Les choses se présentent de la même façon quand il s'agit des tendances de soi. La société engendre de soi des tendances qui lui sont propres, qui se manifestent par des phénomènes spécifiquement sociaux et humains. Celles-ci ne s'opposent pas à la tendance du devenir. Ainsi, la tendance vers la civilisation est une tendance de soi qui, non seulement ne s'oppose pas à la tendance du devenir, mais qui, au contraire favorise la tendance du devenir du fait même qu'elle s'y inscrit. Il y a aussi des tendances de soi qui, vraisemblablement, ne favorisent pas à tout prix le devenir existentiel mais qui ne s'y opposent pas non plus. En pareil cas, il est sage de les accepter comme des points d'appui indirects du devenir. Ainsi, la société s'offre-t-elle de soi art, musique, littérature et tant d'autres formes de manifestations culturelles et sociales qui, sans contribuer nécessairement au devenir, appuient toutefois indirectement le devenir en créant un climat intellectuel et artistique hors lequel nous ne sentirions même pas les courants du devenir.

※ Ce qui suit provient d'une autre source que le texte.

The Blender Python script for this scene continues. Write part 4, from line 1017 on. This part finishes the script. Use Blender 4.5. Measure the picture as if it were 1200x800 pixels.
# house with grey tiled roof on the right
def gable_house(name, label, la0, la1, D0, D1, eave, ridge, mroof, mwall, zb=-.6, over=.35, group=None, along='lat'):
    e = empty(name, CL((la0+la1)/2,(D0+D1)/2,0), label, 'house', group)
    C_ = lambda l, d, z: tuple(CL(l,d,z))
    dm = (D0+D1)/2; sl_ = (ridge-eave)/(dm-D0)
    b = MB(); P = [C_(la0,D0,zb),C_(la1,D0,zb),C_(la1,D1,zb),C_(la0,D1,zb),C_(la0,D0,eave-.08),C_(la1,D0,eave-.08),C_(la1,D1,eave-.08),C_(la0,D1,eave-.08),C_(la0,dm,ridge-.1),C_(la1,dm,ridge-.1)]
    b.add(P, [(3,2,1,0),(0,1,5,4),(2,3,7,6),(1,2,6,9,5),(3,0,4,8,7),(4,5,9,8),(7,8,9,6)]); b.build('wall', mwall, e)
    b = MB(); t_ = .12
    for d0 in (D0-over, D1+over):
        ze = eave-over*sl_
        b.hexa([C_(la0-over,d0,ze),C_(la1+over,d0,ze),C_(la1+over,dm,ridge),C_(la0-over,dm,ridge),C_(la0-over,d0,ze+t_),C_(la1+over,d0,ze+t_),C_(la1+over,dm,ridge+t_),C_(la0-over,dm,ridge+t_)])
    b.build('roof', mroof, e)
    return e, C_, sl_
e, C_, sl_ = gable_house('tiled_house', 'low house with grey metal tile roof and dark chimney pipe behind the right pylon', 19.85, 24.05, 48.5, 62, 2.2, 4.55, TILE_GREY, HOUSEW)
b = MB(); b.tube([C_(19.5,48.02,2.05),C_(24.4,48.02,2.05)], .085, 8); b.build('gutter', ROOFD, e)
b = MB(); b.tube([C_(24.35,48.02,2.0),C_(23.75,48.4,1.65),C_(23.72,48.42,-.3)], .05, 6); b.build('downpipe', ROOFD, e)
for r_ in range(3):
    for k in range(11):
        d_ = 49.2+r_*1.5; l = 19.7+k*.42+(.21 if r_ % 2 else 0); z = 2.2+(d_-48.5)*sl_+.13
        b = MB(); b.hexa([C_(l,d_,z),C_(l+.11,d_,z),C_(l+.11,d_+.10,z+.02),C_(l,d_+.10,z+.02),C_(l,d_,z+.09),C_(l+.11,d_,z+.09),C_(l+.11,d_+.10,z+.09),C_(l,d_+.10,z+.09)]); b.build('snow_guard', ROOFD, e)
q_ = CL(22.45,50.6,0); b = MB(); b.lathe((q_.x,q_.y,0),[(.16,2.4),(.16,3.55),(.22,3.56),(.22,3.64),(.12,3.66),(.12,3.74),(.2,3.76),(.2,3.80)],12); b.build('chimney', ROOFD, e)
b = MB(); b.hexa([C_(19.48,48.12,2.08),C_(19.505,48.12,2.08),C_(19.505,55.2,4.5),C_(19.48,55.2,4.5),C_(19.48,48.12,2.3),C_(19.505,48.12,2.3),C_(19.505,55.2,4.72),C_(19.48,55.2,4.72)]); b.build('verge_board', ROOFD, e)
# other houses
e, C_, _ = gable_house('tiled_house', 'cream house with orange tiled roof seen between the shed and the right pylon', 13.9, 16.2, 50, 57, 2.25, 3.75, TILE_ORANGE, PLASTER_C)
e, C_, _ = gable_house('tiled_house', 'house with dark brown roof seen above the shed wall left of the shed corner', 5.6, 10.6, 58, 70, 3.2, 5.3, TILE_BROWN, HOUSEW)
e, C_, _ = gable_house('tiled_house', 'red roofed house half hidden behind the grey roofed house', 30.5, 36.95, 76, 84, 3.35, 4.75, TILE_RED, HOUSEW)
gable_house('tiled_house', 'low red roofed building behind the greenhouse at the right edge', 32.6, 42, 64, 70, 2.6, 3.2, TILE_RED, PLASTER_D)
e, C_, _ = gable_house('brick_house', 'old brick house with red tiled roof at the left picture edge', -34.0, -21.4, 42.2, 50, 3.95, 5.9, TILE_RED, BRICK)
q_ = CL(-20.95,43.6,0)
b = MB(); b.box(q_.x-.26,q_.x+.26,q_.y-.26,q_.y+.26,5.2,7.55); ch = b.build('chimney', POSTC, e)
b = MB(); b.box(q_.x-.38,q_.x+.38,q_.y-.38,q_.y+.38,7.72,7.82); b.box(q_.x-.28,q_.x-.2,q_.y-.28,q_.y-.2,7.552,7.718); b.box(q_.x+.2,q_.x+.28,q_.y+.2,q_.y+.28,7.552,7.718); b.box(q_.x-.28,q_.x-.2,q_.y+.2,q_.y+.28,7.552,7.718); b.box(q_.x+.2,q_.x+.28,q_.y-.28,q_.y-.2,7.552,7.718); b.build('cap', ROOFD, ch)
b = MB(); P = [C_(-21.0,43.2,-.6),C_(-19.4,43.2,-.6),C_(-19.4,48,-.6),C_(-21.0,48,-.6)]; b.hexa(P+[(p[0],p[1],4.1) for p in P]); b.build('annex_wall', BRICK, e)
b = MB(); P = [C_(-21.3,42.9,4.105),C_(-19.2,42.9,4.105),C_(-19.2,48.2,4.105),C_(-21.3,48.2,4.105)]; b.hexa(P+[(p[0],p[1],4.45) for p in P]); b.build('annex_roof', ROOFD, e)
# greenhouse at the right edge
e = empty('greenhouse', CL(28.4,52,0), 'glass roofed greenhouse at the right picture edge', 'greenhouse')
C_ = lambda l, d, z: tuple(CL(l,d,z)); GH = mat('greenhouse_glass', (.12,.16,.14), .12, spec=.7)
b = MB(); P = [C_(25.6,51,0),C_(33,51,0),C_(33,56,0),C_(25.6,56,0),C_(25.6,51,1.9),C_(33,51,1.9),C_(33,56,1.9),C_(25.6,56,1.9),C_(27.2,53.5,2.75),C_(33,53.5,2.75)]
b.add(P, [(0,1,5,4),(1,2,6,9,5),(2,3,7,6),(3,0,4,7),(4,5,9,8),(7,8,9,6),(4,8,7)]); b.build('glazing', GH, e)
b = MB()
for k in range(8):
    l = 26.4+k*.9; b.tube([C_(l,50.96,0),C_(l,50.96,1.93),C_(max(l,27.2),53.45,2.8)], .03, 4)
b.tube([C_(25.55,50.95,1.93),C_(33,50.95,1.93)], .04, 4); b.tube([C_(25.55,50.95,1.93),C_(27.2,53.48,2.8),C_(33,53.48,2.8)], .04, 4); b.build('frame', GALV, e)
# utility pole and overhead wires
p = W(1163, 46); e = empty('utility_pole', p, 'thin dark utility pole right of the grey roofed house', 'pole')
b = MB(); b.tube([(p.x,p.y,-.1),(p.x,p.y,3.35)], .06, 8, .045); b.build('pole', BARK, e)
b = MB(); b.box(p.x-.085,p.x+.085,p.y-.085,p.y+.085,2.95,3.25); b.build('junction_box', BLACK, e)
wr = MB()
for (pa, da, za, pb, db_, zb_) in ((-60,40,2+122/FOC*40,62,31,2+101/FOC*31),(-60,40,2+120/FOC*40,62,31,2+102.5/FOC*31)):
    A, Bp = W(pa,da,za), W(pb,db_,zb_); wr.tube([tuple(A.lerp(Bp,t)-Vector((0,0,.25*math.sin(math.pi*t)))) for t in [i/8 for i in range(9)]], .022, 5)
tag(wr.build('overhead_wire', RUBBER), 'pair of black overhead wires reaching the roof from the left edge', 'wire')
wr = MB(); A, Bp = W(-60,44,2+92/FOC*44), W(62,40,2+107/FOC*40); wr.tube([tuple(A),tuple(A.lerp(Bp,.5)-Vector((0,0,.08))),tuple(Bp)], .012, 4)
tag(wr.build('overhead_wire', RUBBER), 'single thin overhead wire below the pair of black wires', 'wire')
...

Les conséquences des tendances de soi à signification culturelle pourraient conduire en certains cas à des enkystements qui bloqueraient d'autres nouvelles manifestations de soi. Le devenir n'exige pas d'éliminer l'en soi mais de l'utiliser comme point d'appui pour de nouvelles manifestations de soi qui, à leur tour, n'ouvriront que mieux la voie à de nouvelles tendances de soi qui représentent le couronnement des tendances du devenir. Le devenir se manifeste seulement par un agencement de l'en soi avec le de soi.

La tendance du devenir (III) pour l'homme et la tendance historique (II) pour la société s'associent à une vaste gamme de tendances en soi et de soi qui ne peuvent être étouffées, malgré les meilleures intentions d'unicité du devenir, à moins de forcer la nature de l'homme et de la société. Le sentiment cosmique, la façon dont chaque homme accueille les tendances du devenir, l'équilibre plein de sagesse fait de réflexion, d'intelligence et d'affectivité, tout cela constitue les couches les plus profondes de la spiritualité de l'homme, celles qui enveloppent sa tension philosophique dès qu'elle s'éveille. L'homme qui, pour résoudre sa tension philosophique, se réclame de son sentiment cosmique se trouve prêt à comprendre les tendances du devenir qui ne sont ni sentiments, ni volonté, mais états de propension pouvant aider à clarifier des désirs, à élaborer des buts et des objectifs.

L'homme, fort de son sentiment cosmique et de la tendance du devenir, devient un homme du devenir. Dans l'environnement brûlant de la tension philosophique, la zone stable que représente l'homme du devenir peut être le support sûr d'autres qualités spirituelles telles l'intelligence, la raison, la sagesse, les sentiments humains de grande noblesse, autant de qualités aptes à constituer un terrain fécond pour la spiritualité culturelle de l'homme.